A proposal of Reverse Logistics applied in Humanitarian Relief Actions : Donations   Identification and Reallocation – A Humanitarian Logistics View

Pihl, Andreas, Colleros, Mónica January 2011 (has links)
The application of innovative methods to diminish the amount of human creation called “waste” should be applied not only under commercial terms, but also under the humanitarian concept. Negative results of focusing only on the fastest relief of human suffer without attending the consequences of the flow of items left on the disaster zones, could bring in the medium term, critical environmental consequences, due to the creation of new waste. This research analyzes relevant approaches of the Humanitarian Relief of Aid under a Humanitarian Logistics point of view. It aims to find if those approaches have already a Reverse Logistic phase of the items provided by donors. The results demonstrate the absence of a Reverse Logistics Phase for items brought to disaster zones. Thus, some proposals were suggested for a new Reverse Logistic Phase in any humanitarian relief of aid. NGOs, donors participation, coordination among players on the scene, managing inventories, last mile distribution, performance measurement, relief of aid models,  and reverse logistics concepts applied to the humanitarian field would be only some of the themes revised on this research. These aim to enrich the readers’ knowledge on the topic as well as to provide an open panorama of the humanitarian actions employed in each Natural Disaster.

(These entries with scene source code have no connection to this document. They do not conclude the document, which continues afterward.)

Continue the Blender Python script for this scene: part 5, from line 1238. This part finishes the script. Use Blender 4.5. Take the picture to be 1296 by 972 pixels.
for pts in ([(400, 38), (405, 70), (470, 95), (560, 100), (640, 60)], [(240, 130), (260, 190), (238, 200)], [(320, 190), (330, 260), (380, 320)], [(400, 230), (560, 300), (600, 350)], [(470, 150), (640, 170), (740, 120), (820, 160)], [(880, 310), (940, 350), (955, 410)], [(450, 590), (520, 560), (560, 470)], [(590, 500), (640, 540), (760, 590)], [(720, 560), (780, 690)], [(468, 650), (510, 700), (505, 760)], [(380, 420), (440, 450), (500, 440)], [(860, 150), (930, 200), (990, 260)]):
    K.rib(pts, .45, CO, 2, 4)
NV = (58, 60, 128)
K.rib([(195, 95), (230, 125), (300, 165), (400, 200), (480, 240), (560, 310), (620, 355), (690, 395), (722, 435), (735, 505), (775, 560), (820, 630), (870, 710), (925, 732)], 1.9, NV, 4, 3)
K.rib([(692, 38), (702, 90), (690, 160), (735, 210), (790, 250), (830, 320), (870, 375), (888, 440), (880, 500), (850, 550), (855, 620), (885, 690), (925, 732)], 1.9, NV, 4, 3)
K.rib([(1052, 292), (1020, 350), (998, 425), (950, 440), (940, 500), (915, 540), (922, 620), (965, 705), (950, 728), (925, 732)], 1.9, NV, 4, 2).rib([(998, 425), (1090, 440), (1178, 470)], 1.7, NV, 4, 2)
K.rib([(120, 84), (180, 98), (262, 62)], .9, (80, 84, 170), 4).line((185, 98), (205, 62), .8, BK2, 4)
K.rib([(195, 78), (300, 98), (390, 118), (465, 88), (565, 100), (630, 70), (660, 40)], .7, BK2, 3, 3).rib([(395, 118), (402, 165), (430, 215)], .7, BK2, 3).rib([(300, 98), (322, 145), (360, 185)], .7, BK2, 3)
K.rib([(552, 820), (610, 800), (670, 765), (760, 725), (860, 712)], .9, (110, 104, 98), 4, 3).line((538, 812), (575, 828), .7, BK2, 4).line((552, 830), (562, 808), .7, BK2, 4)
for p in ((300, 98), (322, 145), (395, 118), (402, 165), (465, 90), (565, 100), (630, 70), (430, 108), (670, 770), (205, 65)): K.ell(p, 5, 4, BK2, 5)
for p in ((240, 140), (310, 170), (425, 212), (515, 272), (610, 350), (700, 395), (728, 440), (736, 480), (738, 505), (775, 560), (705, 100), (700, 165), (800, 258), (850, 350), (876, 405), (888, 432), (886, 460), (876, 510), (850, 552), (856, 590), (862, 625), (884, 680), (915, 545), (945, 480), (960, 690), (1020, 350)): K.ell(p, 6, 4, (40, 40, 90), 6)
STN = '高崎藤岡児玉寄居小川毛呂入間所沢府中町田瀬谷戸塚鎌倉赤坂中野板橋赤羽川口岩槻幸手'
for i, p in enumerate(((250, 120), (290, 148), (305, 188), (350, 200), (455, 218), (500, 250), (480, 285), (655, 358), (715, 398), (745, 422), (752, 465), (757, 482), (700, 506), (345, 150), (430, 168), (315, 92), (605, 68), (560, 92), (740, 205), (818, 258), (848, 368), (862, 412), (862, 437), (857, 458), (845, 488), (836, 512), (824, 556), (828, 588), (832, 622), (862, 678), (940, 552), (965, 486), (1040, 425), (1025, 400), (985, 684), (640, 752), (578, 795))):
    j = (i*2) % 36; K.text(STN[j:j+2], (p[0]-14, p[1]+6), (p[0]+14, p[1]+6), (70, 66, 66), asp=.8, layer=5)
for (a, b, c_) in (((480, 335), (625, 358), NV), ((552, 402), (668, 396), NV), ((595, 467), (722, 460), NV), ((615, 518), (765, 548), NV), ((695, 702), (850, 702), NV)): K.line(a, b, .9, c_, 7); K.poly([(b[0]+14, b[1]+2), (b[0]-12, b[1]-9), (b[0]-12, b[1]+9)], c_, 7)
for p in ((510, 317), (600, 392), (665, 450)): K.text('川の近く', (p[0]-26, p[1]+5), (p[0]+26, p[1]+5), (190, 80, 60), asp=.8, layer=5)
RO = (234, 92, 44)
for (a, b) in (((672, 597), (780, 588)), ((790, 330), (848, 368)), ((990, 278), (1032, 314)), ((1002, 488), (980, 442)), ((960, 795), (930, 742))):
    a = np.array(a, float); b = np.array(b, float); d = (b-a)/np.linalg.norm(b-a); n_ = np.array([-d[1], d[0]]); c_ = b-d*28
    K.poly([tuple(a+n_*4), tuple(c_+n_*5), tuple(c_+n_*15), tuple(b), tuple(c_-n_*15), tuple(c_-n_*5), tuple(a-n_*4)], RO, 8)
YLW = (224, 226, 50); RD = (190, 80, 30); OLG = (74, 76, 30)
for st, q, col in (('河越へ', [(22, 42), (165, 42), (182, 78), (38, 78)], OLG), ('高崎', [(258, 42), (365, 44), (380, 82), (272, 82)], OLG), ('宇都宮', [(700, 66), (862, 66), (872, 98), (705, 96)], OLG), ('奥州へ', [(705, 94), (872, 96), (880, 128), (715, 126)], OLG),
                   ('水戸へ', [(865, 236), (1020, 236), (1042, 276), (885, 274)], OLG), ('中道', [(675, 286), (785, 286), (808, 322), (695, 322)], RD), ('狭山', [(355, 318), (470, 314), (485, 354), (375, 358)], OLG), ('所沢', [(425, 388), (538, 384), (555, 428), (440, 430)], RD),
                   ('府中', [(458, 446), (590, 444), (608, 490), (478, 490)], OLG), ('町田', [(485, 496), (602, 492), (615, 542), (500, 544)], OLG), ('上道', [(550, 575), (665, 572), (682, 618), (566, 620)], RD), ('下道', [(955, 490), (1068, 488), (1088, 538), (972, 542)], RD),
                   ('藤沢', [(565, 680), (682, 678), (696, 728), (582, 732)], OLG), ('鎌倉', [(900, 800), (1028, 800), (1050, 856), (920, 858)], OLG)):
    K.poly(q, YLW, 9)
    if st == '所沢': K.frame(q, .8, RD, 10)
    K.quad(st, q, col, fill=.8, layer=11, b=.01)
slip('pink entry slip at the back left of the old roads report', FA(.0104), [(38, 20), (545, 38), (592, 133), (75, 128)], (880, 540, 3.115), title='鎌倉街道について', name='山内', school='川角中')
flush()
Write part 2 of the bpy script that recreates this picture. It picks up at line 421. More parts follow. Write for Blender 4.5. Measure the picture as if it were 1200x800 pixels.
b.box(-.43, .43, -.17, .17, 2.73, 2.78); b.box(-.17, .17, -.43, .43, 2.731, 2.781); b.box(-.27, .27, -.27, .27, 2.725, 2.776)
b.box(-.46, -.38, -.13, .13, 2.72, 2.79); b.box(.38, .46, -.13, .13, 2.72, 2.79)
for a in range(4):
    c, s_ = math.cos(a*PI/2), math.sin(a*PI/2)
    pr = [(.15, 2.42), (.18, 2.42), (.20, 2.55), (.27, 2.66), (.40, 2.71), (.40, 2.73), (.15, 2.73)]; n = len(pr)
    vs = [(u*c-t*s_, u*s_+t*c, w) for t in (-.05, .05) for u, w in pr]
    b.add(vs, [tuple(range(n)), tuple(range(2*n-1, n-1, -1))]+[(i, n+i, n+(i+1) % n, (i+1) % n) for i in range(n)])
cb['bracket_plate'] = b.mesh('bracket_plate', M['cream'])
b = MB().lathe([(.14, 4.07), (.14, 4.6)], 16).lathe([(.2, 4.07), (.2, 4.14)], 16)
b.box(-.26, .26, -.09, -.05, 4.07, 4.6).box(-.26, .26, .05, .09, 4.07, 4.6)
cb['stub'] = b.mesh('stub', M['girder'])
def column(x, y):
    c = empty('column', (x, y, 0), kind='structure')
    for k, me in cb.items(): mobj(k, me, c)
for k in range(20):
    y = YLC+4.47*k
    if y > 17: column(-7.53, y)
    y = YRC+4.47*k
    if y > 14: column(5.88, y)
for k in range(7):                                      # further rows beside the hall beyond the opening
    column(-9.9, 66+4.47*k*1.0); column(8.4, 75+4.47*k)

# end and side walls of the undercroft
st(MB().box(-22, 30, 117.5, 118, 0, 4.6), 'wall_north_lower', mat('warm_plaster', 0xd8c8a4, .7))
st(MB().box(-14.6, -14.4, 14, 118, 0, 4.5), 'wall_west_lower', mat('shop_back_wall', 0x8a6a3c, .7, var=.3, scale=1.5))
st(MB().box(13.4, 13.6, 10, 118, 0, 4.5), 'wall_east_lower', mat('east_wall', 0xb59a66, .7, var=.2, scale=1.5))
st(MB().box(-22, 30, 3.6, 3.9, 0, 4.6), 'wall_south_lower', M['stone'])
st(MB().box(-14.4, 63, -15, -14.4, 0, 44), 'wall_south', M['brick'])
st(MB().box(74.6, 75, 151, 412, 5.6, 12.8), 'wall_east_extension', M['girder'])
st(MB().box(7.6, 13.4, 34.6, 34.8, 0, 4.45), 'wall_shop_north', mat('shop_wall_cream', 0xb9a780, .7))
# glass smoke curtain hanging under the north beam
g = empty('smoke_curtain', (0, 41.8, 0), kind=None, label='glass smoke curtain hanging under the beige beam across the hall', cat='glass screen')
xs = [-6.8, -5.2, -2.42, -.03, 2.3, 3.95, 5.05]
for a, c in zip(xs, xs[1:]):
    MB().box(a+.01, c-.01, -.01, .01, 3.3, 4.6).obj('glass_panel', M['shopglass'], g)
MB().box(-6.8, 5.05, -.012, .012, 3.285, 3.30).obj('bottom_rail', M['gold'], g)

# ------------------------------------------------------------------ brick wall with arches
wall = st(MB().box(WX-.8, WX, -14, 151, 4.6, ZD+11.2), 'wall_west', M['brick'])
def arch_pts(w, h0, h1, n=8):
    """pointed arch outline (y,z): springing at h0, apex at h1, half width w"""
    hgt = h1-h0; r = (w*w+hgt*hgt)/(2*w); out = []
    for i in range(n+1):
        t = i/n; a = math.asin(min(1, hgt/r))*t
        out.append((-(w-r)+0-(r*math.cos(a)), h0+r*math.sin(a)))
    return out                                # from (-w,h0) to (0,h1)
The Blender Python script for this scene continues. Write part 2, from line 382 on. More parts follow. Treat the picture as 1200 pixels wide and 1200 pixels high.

The reader would acquire sufficient understanding to determine how feasible and reachable are the alternatives proposed by the authors. The relevance of this theme reveals a critical and not yet researched niche in Reverse Logistics under Humanitarian Logistics. It encourages more readers to research on it, explore and apply in future natural disasters. This research used a qualitative approach employing a semi-structured interview made to small and large humanitarian organizations.